Posted by: RC James Jan 13 17, 21:31

Abelard’s classrooms hummed with insight,
he introduced logic seductively,
and illumined charges of revision.

(Respondet triplici, rerum condiciones,
Verbal per curiositatem.)

Walking the sodden streets, virgin thoughts
bounded beside him.
Devoted to the altar of God and son, renewed,
he undid the racky syllabus grown musty.

Heloise, niece of a lord restraining her thoughts,
whispered to her classmates wanting changes.

(Novos mundos oculos habuit,
Sensum, linguis loquentur novis.)

She released will o`the wisp
from papers of antiquated hubris
and looked for a guide, a teacher,
who espoused possibility in all,
any willing man, woman immortal , entire.

Only a solitary saint testing women's waters
witnessed her abrupt conversion in his lecture,
when, at the podium, she saw the half of herself
she thought she'd never find, shining, fast, in his eyes.

(Ratione deseritur, in faciem illius,
Sive ex passione apprehendens.)

Clarity spoke to both; beyond breath,
they forsook all to sigh's effusion,
love streamed agua pura freshets
lucid as words that hold their own rain.

(Tenebris cito secuta sunt confusi et gaudium.)

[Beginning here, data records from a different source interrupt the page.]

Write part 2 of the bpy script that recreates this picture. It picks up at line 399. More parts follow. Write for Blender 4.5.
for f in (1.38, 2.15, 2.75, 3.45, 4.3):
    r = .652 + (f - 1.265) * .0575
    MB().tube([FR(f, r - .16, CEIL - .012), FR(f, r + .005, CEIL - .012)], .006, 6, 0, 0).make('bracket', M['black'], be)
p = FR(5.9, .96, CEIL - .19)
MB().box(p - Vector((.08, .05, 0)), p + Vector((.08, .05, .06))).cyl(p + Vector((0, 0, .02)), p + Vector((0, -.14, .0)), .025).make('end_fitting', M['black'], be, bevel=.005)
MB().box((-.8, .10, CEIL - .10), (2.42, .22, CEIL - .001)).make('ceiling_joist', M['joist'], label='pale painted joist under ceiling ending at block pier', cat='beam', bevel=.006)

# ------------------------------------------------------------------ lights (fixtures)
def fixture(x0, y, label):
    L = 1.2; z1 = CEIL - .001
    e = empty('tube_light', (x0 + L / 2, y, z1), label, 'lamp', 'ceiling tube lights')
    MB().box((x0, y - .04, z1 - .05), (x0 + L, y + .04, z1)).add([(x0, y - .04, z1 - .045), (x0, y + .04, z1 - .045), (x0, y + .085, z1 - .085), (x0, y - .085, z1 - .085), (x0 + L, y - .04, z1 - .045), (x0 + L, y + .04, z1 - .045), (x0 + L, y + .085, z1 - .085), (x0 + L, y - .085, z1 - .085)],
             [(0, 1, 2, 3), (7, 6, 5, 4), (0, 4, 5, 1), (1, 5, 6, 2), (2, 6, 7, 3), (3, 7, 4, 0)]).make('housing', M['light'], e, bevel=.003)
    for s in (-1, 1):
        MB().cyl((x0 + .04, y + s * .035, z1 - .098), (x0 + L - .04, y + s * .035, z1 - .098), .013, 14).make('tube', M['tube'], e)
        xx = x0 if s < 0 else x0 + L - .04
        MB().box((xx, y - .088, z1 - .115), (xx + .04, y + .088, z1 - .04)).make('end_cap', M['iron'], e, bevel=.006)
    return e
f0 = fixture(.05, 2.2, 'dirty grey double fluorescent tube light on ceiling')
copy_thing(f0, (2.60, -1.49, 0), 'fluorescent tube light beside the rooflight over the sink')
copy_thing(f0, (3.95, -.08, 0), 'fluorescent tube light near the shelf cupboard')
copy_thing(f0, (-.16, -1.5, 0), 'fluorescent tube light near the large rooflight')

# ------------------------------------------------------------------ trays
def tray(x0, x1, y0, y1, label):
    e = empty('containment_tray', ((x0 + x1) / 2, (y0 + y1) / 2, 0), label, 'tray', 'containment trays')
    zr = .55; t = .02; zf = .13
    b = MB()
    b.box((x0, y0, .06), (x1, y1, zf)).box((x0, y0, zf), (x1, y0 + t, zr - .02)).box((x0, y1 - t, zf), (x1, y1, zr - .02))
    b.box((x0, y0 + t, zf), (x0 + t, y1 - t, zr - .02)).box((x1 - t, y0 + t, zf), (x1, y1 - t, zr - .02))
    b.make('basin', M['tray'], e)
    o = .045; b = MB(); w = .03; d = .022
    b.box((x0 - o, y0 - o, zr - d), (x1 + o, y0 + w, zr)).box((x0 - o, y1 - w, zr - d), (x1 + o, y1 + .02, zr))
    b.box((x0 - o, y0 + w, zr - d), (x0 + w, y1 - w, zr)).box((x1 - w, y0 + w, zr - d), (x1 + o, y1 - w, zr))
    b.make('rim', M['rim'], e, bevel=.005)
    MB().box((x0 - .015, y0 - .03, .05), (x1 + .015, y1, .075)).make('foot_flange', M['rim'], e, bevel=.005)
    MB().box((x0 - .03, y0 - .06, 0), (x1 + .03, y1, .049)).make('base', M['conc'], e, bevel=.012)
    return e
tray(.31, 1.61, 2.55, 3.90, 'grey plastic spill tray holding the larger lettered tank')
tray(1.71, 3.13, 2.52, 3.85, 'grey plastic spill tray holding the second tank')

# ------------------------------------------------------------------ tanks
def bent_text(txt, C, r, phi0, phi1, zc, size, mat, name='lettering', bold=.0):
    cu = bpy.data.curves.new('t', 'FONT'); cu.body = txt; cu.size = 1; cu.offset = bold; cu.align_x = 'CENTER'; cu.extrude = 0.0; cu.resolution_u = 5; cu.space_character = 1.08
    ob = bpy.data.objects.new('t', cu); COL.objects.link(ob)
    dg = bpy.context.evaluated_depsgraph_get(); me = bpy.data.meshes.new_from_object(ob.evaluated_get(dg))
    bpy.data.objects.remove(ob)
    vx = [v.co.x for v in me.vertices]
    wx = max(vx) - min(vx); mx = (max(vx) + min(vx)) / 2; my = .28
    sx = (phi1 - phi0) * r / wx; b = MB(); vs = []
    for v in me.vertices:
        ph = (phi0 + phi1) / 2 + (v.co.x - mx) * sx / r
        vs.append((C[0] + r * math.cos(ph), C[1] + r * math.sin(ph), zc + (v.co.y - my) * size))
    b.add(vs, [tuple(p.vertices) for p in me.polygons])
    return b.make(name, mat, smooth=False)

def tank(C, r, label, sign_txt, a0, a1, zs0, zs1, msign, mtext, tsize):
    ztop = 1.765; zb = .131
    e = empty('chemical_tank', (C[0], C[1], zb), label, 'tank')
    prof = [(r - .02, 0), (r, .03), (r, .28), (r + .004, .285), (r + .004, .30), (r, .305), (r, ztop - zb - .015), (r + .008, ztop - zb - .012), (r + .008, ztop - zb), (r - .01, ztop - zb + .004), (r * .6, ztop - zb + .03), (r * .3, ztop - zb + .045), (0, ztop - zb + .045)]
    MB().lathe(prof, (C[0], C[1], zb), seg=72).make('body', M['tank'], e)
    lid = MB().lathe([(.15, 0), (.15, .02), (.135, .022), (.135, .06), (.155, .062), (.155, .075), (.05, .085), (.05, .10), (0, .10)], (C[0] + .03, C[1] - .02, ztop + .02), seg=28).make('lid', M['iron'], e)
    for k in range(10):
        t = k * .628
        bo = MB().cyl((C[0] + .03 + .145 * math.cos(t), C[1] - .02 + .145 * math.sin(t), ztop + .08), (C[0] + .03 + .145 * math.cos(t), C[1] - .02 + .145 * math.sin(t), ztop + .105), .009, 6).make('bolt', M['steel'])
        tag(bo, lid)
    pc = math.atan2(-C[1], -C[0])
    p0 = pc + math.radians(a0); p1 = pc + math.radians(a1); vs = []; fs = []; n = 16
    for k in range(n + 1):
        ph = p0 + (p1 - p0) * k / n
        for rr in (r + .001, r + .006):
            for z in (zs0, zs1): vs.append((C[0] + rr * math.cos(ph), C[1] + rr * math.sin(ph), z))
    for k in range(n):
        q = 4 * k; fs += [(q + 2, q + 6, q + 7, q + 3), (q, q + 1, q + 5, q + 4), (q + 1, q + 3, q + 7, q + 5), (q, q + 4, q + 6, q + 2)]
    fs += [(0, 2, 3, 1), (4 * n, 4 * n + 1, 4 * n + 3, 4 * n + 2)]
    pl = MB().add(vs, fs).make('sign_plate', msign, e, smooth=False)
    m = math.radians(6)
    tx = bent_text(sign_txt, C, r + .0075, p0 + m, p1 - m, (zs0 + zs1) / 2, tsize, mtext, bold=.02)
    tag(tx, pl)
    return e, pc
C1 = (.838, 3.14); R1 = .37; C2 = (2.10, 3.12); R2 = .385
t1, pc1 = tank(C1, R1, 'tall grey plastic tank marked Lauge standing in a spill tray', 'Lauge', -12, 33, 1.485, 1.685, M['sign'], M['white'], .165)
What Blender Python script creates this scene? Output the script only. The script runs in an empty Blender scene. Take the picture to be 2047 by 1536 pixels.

(1. Answers came on different levels, different situations
through verbal explorations.

2. Her eyes held new worlds, new understanding,
new languages.

3. Logic deserted him in face of her beauty
passion took hold.

4. Darkness quickly followed the embarrassment of joy.)

Posted by: Psyche Jan 15 17, 20:30

Hi Richard,
Good to find you posting here again. Where has everybody gone? I myself have reduced my visits to a couple of times a week, mainly because I feel lonely when nobody's around.

I like your poem about Abelard, indeed an interesting medieval Theologian and Philosopher, who got himself into lots of trouble for using logic or reason to interpret matters of faith, and so on. Neither was it looked upon kindly, by the more powerful theologians of his time, to use the thoughts of "pagan" philosophers such as Aristotle, to add credibility to Christian doctrine of the time.
Did you know that even St. Thomas Aquinas was threatened for writing about Plato and Aristotle? He eventually died of depression. Some centuries later, he was pronounced a saint.

I have no nits for your poem, except to say that I hope there will be at least another follow-up, hinted at by the last Latin phrase, which you translated in point 4 below. I know what Heloise's father ordered done to him (by mercenaries) but won't mention it here, since it might be a spoiler for some. Dunno...

4. Darkness quickly followed the embarrassment of joy.